§ **Records provided**
——————

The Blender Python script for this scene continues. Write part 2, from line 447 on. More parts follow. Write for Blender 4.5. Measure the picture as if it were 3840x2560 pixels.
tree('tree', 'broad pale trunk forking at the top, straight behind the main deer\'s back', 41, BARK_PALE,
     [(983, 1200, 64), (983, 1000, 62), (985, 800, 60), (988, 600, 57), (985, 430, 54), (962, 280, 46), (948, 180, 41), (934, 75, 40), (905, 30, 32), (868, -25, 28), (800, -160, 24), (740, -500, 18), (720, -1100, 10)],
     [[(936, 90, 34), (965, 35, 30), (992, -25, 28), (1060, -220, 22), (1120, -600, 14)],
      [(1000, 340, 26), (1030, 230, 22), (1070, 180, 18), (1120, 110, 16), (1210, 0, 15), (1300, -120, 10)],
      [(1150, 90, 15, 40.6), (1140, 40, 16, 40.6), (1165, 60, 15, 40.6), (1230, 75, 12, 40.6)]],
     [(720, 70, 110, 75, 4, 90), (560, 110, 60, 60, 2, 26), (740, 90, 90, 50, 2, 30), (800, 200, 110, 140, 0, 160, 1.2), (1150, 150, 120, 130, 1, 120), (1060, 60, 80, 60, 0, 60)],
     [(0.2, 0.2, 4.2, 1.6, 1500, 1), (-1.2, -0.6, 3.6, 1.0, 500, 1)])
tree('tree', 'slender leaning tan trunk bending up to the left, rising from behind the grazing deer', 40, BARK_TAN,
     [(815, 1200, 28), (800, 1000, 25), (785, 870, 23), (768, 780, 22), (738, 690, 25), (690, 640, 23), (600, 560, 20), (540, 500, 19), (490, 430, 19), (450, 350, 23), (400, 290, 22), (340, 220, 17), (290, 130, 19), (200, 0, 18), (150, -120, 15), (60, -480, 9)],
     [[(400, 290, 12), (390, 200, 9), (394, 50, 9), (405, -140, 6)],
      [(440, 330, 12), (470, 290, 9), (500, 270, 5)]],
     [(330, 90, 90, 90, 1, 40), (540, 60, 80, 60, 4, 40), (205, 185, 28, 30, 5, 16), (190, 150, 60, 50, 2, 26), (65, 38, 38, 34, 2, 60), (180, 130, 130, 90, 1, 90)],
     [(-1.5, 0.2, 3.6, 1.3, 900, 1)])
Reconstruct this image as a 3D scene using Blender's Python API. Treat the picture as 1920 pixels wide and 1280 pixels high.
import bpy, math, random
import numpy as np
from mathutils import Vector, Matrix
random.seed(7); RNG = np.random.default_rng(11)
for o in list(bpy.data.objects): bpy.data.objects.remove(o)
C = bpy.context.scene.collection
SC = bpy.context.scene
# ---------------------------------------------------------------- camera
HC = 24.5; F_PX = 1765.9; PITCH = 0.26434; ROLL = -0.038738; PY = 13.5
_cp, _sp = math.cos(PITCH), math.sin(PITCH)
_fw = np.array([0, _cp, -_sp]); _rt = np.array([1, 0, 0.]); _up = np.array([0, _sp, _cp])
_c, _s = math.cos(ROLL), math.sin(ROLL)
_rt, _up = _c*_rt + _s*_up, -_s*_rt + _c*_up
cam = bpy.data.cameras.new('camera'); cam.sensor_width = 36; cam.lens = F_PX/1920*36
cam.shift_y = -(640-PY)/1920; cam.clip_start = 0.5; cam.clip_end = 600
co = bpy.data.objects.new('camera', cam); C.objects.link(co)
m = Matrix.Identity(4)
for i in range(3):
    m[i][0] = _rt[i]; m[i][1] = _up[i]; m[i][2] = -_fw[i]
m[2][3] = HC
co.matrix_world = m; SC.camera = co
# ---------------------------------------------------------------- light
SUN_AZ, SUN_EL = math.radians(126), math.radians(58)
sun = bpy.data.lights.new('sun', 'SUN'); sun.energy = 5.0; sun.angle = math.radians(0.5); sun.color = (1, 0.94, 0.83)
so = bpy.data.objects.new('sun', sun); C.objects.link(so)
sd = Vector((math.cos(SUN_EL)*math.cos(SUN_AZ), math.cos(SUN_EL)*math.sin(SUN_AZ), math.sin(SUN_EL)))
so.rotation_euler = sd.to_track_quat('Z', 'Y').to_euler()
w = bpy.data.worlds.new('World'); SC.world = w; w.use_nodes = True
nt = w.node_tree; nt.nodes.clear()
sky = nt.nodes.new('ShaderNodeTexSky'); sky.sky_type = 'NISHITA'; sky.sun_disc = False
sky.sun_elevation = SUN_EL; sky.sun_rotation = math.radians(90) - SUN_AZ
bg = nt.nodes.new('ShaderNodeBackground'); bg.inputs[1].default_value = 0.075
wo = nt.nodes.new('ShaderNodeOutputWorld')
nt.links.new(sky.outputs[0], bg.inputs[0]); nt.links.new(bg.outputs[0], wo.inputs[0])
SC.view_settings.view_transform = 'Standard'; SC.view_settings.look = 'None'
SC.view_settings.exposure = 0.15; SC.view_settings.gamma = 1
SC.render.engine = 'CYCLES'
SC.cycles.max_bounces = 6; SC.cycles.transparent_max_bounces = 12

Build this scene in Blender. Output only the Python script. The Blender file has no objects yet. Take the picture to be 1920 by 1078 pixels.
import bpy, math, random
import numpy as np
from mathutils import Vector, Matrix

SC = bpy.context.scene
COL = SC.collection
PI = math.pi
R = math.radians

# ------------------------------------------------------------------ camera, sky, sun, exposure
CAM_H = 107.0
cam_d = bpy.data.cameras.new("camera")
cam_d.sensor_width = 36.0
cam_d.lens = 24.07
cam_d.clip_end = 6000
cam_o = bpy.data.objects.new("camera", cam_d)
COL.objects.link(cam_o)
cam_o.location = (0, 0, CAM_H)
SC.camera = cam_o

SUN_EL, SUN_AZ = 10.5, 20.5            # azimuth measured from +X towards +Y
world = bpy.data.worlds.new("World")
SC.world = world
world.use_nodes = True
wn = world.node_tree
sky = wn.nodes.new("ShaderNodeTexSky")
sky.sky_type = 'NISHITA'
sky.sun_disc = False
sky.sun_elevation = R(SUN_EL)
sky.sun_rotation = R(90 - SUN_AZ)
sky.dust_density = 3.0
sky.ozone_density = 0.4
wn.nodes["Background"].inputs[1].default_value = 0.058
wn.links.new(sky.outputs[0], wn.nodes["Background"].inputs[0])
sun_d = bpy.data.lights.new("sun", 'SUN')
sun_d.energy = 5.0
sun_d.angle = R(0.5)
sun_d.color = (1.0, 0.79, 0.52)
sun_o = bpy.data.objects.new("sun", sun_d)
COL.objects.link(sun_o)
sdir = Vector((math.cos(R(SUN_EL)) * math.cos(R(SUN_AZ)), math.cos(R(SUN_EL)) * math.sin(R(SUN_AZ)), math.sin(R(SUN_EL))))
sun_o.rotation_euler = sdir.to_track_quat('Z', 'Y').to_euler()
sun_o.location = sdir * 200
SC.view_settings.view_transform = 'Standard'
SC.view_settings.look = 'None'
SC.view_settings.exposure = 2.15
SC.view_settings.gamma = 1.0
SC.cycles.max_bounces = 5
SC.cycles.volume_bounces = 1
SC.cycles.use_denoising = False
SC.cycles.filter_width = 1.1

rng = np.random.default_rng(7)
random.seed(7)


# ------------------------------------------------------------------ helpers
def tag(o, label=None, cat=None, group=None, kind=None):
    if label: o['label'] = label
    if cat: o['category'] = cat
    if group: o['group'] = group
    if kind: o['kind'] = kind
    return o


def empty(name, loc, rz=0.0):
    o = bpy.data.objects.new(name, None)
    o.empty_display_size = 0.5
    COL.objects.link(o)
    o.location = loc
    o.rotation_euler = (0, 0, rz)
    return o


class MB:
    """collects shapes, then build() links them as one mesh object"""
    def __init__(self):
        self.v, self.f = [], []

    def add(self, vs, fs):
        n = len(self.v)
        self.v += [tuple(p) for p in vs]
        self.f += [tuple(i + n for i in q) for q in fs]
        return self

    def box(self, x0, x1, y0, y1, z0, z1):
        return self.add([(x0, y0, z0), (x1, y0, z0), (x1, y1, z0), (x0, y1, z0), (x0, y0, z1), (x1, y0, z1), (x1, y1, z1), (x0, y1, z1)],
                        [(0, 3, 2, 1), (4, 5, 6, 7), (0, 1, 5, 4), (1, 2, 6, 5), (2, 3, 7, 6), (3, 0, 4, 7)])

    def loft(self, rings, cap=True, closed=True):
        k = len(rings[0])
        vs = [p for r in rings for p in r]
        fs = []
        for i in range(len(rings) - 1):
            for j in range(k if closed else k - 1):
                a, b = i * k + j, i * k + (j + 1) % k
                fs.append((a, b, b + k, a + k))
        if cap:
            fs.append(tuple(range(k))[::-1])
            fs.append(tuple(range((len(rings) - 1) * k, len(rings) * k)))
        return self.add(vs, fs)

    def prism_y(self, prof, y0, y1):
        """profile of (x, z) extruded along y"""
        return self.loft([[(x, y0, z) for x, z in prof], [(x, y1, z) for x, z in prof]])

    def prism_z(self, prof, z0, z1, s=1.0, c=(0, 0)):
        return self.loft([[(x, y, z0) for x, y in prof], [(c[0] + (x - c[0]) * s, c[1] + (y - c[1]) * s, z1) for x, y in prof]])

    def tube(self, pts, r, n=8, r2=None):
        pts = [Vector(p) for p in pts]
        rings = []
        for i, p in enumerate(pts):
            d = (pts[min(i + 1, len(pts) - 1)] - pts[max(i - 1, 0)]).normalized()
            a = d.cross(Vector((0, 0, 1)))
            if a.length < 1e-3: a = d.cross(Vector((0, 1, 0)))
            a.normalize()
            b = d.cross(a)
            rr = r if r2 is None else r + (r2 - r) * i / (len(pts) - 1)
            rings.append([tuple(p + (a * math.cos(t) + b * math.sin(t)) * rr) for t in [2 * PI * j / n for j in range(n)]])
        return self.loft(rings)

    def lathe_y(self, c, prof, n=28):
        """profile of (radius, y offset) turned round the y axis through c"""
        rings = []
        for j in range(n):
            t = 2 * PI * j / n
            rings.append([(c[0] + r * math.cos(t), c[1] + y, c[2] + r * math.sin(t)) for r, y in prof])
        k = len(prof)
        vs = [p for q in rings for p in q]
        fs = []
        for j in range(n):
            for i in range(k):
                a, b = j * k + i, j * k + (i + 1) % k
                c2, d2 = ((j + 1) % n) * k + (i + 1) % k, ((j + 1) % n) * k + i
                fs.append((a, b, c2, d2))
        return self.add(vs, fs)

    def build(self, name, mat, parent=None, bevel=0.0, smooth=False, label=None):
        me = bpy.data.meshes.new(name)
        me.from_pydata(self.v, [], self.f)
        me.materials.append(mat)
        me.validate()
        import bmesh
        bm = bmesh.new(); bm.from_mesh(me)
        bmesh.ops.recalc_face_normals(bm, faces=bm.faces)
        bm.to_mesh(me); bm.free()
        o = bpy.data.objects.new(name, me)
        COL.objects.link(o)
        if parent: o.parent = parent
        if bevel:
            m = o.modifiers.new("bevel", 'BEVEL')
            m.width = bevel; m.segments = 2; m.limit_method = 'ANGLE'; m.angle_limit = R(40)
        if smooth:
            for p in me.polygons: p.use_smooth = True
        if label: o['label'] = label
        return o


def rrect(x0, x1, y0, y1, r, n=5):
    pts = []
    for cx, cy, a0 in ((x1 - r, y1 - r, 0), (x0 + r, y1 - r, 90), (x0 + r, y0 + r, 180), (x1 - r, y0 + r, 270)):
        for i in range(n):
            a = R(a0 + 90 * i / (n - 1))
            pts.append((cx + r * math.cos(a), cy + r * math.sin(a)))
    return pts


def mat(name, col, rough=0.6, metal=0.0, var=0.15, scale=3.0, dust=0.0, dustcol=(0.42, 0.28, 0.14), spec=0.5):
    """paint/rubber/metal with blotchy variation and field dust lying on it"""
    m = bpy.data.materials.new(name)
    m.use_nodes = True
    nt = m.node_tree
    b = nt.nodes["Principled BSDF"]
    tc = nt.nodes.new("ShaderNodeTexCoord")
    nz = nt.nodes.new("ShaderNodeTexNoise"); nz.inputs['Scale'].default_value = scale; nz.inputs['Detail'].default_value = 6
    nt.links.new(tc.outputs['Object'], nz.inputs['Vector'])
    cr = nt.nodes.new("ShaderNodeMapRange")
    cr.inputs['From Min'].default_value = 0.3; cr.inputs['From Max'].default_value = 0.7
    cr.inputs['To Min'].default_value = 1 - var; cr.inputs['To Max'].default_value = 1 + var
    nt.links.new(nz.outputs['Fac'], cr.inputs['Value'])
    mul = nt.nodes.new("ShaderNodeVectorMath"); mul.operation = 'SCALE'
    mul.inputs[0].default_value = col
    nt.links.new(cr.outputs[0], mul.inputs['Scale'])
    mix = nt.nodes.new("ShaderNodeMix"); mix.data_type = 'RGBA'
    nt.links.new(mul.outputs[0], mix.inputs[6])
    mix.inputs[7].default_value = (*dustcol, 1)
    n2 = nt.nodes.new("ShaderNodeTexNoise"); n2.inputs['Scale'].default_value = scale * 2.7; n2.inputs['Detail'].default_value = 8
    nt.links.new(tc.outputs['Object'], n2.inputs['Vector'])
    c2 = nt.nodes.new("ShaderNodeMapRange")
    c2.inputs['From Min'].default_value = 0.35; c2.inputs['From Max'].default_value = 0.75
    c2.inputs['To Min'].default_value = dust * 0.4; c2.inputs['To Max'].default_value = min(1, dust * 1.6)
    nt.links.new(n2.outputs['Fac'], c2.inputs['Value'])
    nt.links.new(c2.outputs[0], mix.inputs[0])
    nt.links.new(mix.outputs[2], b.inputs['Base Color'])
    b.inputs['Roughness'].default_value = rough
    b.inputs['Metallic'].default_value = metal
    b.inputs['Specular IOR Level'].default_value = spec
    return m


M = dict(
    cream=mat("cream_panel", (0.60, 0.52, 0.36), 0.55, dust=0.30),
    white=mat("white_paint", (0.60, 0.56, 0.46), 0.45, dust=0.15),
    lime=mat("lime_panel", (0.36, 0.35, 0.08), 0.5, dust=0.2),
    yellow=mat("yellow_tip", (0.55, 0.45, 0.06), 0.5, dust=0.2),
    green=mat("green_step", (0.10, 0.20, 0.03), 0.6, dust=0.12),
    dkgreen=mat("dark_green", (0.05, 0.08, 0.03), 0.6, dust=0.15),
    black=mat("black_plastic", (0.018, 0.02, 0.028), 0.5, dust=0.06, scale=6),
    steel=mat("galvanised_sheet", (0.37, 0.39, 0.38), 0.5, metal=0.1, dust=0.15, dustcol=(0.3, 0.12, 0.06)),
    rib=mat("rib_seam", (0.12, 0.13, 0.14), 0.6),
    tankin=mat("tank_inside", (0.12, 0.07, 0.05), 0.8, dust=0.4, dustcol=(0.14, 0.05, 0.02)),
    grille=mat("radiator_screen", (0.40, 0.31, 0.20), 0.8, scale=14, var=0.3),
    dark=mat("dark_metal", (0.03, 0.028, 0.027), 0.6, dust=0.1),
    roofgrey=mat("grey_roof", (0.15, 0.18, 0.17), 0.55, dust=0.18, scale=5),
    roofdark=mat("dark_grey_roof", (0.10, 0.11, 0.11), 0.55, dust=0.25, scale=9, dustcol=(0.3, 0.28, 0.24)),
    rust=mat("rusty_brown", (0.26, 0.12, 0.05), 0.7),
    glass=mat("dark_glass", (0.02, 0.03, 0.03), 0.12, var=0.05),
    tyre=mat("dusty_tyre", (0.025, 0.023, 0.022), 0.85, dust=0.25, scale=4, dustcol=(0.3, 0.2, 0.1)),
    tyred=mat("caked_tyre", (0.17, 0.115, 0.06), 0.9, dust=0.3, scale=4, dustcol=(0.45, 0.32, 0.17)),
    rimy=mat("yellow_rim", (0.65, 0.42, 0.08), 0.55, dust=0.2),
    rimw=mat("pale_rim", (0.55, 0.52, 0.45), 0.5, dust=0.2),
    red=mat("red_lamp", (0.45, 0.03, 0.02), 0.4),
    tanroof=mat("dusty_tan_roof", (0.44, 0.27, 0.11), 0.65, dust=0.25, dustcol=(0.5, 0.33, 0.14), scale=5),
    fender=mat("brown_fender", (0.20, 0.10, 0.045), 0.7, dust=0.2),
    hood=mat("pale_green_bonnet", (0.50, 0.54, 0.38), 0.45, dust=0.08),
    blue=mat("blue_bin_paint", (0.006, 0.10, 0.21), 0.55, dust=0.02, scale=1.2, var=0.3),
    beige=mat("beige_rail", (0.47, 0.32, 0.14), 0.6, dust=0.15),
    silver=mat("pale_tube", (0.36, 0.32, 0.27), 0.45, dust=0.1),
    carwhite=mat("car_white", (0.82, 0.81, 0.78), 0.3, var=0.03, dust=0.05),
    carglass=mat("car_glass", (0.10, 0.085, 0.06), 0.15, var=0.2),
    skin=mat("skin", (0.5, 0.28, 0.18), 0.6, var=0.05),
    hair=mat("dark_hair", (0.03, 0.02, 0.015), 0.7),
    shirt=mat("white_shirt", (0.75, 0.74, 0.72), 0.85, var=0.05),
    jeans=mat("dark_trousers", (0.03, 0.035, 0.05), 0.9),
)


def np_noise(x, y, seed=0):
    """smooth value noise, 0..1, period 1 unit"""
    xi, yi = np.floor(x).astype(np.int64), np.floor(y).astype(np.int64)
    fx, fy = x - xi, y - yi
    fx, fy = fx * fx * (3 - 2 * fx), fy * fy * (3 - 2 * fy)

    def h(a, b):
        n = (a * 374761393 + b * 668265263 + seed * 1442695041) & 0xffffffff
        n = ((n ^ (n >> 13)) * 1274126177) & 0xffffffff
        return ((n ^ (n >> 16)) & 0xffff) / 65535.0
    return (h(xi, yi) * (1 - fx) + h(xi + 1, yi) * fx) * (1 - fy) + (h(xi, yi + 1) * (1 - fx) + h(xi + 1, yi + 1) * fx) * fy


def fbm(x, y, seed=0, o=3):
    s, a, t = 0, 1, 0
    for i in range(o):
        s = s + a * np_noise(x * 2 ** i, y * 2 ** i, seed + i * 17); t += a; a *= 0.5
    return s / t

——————

§ **Goal**
Filter the listing for the word "picture" and copy every line that holds it.

§ **Exercise response**
The Blender Python script for this scene continues. Write part 2, from line 447 on. More parts follow. Write for Blender 4.5. Measure the picture as if it were 3840x2560 pixels.
Reconstruct this image as a 3D scene using Blender's Python API. Treat the picture as 1920 pixels wide and 1280 pixels high.
Build this scene in Blender. Output only the Python script. The Blender file has no objects yet. Take the picture to be 1920 by 1078 pixels.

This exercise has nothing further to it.